Hal-hal diyakini MDI sebagai bukti bahwa “model VC” tidak cocok dengan pasar Indonesia. Tidak adanya kesetiaan konsumen, kesulitan kesempatan pertumbuhan, dan ketiadaan ekosistem yang mendukung proses exit yang solid membuat aktivitas investasi di sektor ini menjadi rapuh.
MDI menyatakan sangat sulit bagi firma modal ventura independen di Indonesia untuk mengumpulkan dana lebih besar dari $50 juta (sekitar 650 miliar Rupiah) dan memperoleh kesuksesan di dalam waktu dekat. Disebutkan “model VC” baru dianggap sukses jika dana yang dikelola memberikan keuntungan 3-5 kali lipat dalam jangka waktu 5-8 tahun.
Penawaran MDI
MDI melihat bahwa meskipun pasarnya sangat potensial, membesarkan startup di Indonesia sangatlah menantang.

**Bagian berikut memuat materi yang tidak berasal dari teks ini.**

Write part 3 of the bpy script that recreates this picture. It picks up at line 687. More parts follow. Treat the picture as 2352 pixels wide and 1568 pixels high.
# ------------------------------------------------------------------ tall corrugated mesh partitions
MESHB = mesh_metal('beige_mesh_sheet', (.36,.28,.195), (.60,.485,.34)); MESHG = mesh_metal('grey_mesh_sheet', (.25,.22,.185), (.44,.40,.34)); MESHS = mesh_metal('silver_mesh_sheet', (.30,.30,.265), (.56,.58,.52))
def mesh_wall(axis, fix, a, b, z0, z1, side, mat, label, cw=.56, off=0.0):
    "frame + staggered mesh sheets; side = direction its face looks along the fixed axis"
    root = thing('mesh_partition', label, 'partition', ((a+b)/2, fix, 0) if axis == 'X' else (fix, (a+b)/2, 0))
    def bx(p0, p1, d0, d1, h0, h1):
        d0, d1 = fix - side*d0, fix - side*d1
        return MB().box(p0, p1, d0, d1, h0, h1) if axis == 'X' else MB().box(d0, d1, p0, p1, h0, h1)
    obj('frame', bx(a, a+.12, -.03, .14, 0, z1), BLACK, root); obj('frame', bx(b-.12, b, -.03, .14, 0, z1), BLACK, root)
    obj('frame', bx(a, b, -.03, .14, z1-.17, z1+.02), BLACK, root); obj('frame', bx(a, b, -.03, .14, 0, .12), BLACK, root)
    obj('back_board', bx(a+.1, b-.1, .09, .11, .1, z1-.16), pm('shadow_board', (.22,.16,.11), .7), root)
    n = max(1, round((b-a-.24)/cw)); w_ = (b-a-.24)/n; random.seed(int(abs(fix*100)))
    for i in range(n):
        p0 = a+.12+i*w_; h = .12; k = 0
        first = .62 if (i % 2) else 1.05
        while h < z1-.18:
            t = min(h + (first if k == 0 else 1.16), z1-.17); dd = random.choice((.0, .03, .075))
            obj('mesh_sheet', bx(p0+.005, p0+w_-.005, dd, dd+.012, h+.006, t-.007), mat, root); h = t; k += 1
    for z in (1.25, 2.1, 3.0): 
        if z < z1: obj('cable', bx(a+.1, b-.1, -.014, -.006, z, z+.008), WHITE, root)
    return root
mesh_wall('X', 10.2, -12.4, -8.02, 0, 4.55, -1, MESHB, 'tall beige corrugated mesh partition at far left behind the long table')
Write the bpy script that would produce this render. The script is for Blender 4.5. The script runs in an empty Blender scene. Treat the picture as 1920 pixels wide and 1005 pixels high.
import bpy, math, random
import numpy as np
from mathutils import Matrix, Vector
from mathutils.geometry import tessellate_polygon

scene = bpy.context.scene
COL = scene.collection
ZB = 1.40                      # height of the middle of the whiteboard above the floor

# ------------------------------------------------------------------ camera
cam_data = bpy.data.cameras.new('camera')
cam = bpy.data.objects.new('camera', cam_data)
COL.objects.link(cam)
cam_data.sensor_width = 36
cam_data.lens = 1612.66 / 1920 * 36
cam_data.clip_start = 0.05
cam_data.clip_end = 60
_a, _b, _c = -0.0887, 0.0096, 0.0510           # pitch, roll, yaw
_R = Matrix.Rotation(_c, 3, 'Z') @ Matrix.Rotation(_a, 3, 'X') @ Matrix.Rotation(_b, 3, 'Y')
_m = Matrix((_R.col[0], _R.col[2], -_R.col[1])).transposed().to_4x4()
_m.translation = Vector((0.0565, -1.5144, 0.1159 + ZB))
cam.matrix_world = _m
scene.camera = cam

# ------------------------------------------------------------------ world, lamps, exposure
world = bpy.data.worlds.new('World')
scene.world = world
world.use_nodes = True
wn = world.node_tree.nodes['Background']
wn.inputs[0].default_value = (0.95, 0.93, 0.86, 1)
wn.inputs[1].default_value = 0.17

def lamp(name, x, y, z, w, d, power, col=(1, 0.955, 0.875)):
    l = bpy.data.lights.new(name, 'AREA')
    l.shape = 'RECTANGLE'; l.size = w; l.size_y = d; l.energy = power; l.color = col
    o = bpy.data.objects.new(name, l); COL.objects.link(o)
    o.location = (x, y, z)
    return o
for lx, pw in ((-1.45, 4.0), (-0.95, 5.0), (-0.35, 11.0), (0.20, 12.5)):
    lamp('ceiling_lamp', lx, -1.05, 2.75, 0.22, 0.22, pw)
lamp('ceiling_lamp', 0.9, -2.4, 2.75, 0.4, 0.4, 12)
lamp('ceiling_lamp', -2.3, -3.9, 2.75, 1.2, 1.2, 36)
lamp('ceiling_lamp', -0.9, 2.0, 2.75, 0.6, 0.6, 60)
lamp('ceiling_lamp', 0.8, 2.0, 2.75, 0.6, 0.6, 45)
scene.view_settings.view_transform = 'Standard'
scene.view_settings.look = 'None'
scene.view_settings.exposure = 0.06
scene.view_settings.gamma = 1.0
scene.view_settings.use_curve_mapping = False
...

Untuk itu MDI menawarkan dua pendekatan untuk memenangkan ekosistem startup di Indonesia.
Yang pertama adalah “akses ke pertumbuhan”. Akses di sini tidak cuma soal dana tapi juga kanal pengembangan bisnis. MDI menyugestikan startup untuk memanfaatkan potensi besarnya berbagai unit bisnis korporasi di Indonesia, mengubahnya “from bricks to bits” atau dengan bahasa mudahnya mendigitalkan proses bisnis konvensional yang sudah ada.
Menurut Nicko, kredo “bricks to bits” ini menjadi manifesto MDI, seperti halnya “spray and pray” dari 500 Startups atau “sprinkle and reflect” dari Wavemaker Partners.
Yang kedua adalah mengemulasi model Alibaba dalam mengembangkan ekosistem dari ujung ke ujung, dengan menciptakan perusahaan enabler di sektor logistik, finansial, dan operator e-commerce.
MDI percaya bahwa startup di Indonesia akan sukses jika mampu menciptakan ekosistem dari ujung ke ujung seperti ini, di vertikal manapun.
MDI mengakui bahwa penawaran ini tidak serta merta menjawab permasalahan di ekosistem startup Indonesia saat ini. Meskipun demikian, mereka percaya bahwa kemitraan strategis antara bisnis yang sudah ada/matang (legacy) dan startup teknologi terbukti memberikan nilai yang substansial untuk semua pihak yang terlibat.